───── Supplied material

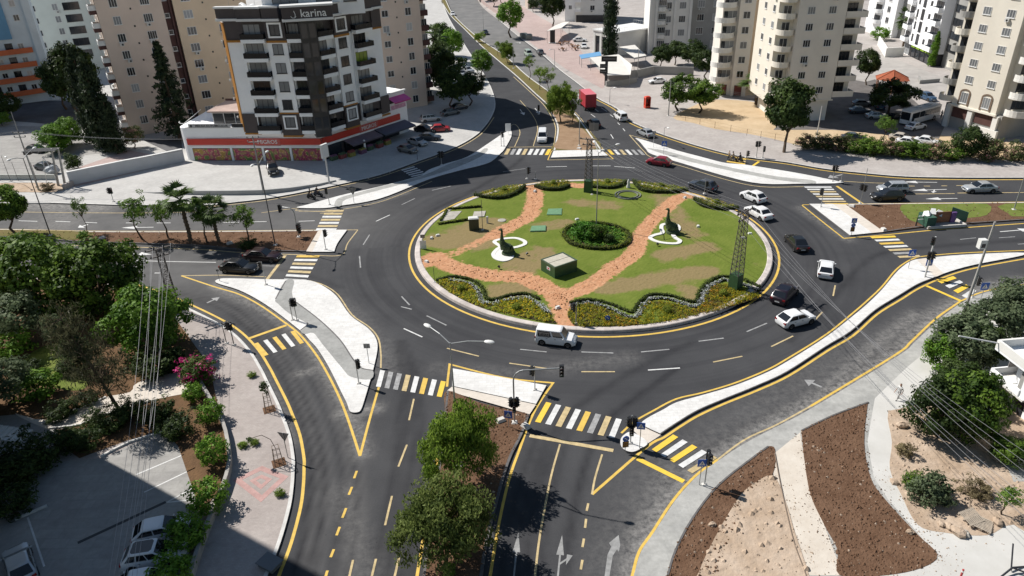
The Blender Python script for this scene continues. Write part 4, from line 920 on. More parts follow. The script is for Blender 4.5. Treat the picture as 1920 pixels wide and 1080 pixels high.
# ---- south-east scrub
for i, (x, y, k, h, w_, l, f) in enumerate([(1757, 818, 'ficus', 6.0, 0.9, 'large dark tree above the pedestrian path, left part', F_DARK), (1800, 812, 'ficus', 6.3, 0.9, 'large dark tree above the pedestrian path, right part', F_FICUS), (1762, 692, 'ficus', 4.0, 0.9, 'yellow-green tree at the left of the roadside thicket', F_BRIGHT), (1800, 690, 'olive', 5.0, 1.3, 'grey-green tree in the middle of the roadside thicket', None), (1850, 655, 'olive', 5.2, 1.3, 'grey-green tree at the back of the roadside thicket', None), (1905, 640, 'olive', 5.4, 1.2, 'grey-green tree at the right edge of the thicket', None), (1828, 690, 'darktree', 4.2, 1.1, 'dark tree behind the house wall', None), (1795, 752, 'darktree', 4.2, 1.2, 'dark tree between the thicket and the large tree', None), (1885, 862, 'ficus', 2.3, 1.4, 'low tree by the wire crossing at the right edge', F_FICUS), (1745, 940, 'olivebush', 2.6, 1.3, 'grey shrub on the rubbly ground', None), (1712, 915, 'scrub', 1.5, 1.2, 'small green shrub left of the grey shrub', F_FICUS), (1878, 965, 'young', 2.8, 1.2, 'small light green sapling beside the pallets', None), (1830, 925, 'drybush', 1.3, 1.6, 'dry straw bush above the pallets', None), (1695, 850, 'drybush', 1.1, 1.4, 'dry brush on the path verge', None), (1890, 600, 'olive', 4.6, 1.2, 'grey-green tree by the road at the right edge', None)]):
    tree((x, y), k, h, w_, l, 'tree' if h > 3.4 else 'shrub', 'tree' if h > 3.4 else 'bush', var=i % 2, fol=f, z=0.08, group='roadside thicket')
# ================================================================== ROUNDABOUT ISLAND
IZ = 0.3
def island_ground():
    step = 0.28; n = int(47.2/step); xs = (np.arange(n+1)-n/2)*step; X, Y = np.meshgrid(xs, xs)
    rad = np.hypot(X, Y); k = np.minimum(1, 23.35/np.maximum(rad, 1e-6)); X = X*k; Y = Y*k
    WX, WY = X+ctr.x, Y+ctr.y
    path = np.zeros(X.shape); dry = np.zeros(X.shape); rg = np.random.default_rng(3)
    def acc(arr, px, w, amp=1.0):
        d = seg_dist(WX, WY, gs(px, 5, z=IZ)); np.maximum(arr, amp*np.clip(1.6-d/w, 0, 1), out=arr)
    acc(path, [(997, 346), (1003, 371), (991, 405), (958, 423), (928, 441)], 1.5)
    acc(path, [(928, 441), (859, 471), (815, 487)], 1.1, 0.75)
    acc(path, [(800, 490), (819, 487), (859, 503), (918, 515), (978, 520), (1017, 537), (1047, 555), (1057, 579), (1067, 602)], 1.7)
    acc(path, [(1047, 556), (1085, 545), (1120, 524), (1150, 502), (1189, 474), (1201, 443), (1221, 415), (1252, 387), (1274, 370), (1300, 366)], 1.35)
    acc(path, [(1062, 346), (1090, 348)], 1.2); acc(path, [(1300, 366), (1345, 372)], 1.6, 0.8); acc(path, [(815, 480), (800, 492)], 1.6)
    for p, w_, a in (([(870, 440), (910, 420)], 2.6, 0.9), ([(830, 450), (890, 455)], 2.4, 0.9), ([(980, 500), (1010, 478)], 2.2, 0.8), ([(940, 545), (975, 540)], 1.8, 0.9), ([(1140, 540), (1220, 525), (1320, 510)], 1.6, 0.9), ([(1250, 480), (1320, 462)], 1.6, 0.8), ([(1240, 370), (1300, 440)], 1.6, 0.6), ([(1010, 425), (1060, 418)], 1.5, 0.6), ([(1290, 545), (1300, 555)], 1.4, 0.8), ([(1080, 380), (1150, 385)], 1.6, 0.6), ([(820, 440), (800, 455)], 1.6, 0.5)):
        acc(dry, p, w_, a)
    Z = np.full(X.shape, IZ)+0.05*np.sin(X*0.35)*np.cos(Y*0.3)-0.04*np.clip(path, 0, 1)+rg.normal(size=X.shape)*0.008*(1+np.clip(path, 0, 1))
    Z[rad >= 23.2] = IZ-0.02
    idx = np.arange((n+1)**2).reshape(n+1, n+1); keep = (rad < 23.7)
    F = np.stack([idx[:-1, :-1], idx[:-1, 1:], idx[1:, 1:], idx[1:, :-1]], -1).reshape(-1, 4)
    kk = keep.ravel(); F = F[kk[F].any(1)]
    me = bpy.data.meshes.new('lawn'); me.from_pydata(np.stack([WX.ravel(), WY.ravel(), Z.ravel()], 1).tolist(), [], F.tolist())
    for nm, a in (('path', path), ('dry', dry)):
        at = me.attributes.new(nm, 'FLOAT', 'POINT'); at.data.foreach_set('value', a.ravel().astype(np.float32))
    m = mat('island_lawn', (0.1, 0.15, 0.03), 0.95, bump=0.5, bscale=9, dist=0.04)
    nt, N, L, b = mnodes(m); g = N.new('ShaderNodeNewGeometry')
    def noise(sc, det=6, ro=0.65):
        q = N.new('ShaderNodeTexNoise'); q.inputs['Scale'].default_value = sc; q.inputs['Detail'].default_value = det; q.inputs['Roughness'].default_value = ro; L.new(g.outputs['Position'], q.inputs['Vector']); return q.outputs[0]
    def rng(v, a, b_, c, d):
        r = N.new('ShaderNodeMapRange'); r.inputs[1].default_value = a; r.inputs[2].default_value = b_; r.inputs[3].default_value = c; r.inputs[4].default_value = d; L.new(v, r.inputs[0]); return r.outputs[0]
    def mx(f, a, b_):
        x = N.new('ShaderNodeMix'); x.data_type = 'RGBA'; L.new(f, x.inputs[0])
        for i, v in ((6, a), (7, b_)):
            if isinstance(v, tuple): x.inputs[i].default_value = (*v, 1)
            else: L.new(v, x.inputs[i])
        return x.outputs[2]
    def mth(op, a, b_):
        q = N.new('ShaderNodeMath'); q.operation = op
        for i, v in enumerate((a, b_)):
            if isinstance(v, (int, float)): q.inputs[i].default_value = v
            else: L.new(v, q.inputs[i])
        return q.outputs[0]
    grass = mx(rng(noise(0.35), 0.35, 0.65, 0, 1), (0.11, 0.15, 0.02), (0.165, 0.195, 0.036))
    grass = mx(rng(noise(6, 5, 0.8), 0.3, 0.7, 0, 0.7), grass, (0.095, 0.135, 0.024))
    dryc = mx(rng(noise(3, 6, 0.8), 0.3, 0.7, 0, 1), (0.185, 0.15, 0.065), (0.25, 0.185, 0.095))
    ad = N.new('ShaderNodeAttribute'); ad.attribute_name = 'dry'
    df = rng(mth('ADD', mth('MULTIPLY', ad.outputs['Fac'], 0.55), noise(0.5, 7)), 0.62, 0.85, 0, 1)
    c = mx(df, grass, dryc)
    soilc = mx(rng(noise(1.6, 8, 0.8), 0.3, 0.7, 0, 1), (0.37, 0.165, 0.08), (0.55, 0.32, 0.19))
    ap = N.new('ShaderNodeAttribute'); ap.attribute_name = 'path'
    pf = rng(mth('ADD', ap.outputs['Fac'], mth('MULTIPLY', mth('SUBTRACT', noise(1.3, 7, 0.75), 0.5), 1.7)), 0.60, 0.80, 0, 1)
    c = mx(pf, c, soilc); L.new(c, b.inputs['Base Color'])
    me.materials.append(m); return put('island_lawn', me)
isl = island_ground(); isl['kind'] = 'structure'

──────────

> Challenge
Every line containing the string "part" must be listed.

> The solution
The Blender Python script for this scene continues. Write part 4, from line 920 on. More parts follow. The script is for Blender 4.5. Treat the picture as 1920 pixels wide and 1080 pixels high.
for i, (x, y, k, h, w_, l, f) in enumerate([(1757, 818, 'ficus', 6.0, 0.9, 'large dark tree above the pedestrian path, left part', F_DARK), (1800, 812, 'ficus', 6.3, 0.9, 'large dark tree above the pedestrian path, right part', F_FICUS), (1762, 692, 'ficus', 4.0, 0.9, 'yellow-green tree at the left of the roadside thicket', F_BRIGHT), (1800, 690, 'olive', 5.0, 1.3, 'grey-green tree in the middle of the roadside thicket', None), (1850, 655, 'olive', 5.2, 1.3, 'grey-green tree at the back of the roadside thicket', None), (1905, 640, 'olive', 5.4, 1.2, 'grey-green tree at the right edge of the thicket', None), (1828, 690, 'darktree', 4.2, 1.1, 'dark tree behind the house wall', None), (1795, 752, 'darktree', 4.2, 1.2, 'dark tree between the thicket and the large tree', None), (1885, 862, 'ficus', 2.3, 1.4, 'low tree by the wire crossing at the right edge', F_FICUS), (1745, 940, 'olivebush', 2.6, 1.3, 'grey shrub on the rubbly ground', None), (1712, 915, 'scrub', 1.5, 1.2, 'small green shrub left of the grey shrub', F_FICUS), (1878, 965, 'young', 2.8, 1.2, 'small light green sapling beside the pallets', None), (1830, 925, 'drybush', 1.3, 1.6, 'dry straw bush above the pallets', None), (1695, 850, 'drybush', 1.1, 1.4, 'dry brush on the path verge', None), (1890, 600, 'olive', 4.6, 1.2, 'grey-green tree by the road at the right edge', None)]):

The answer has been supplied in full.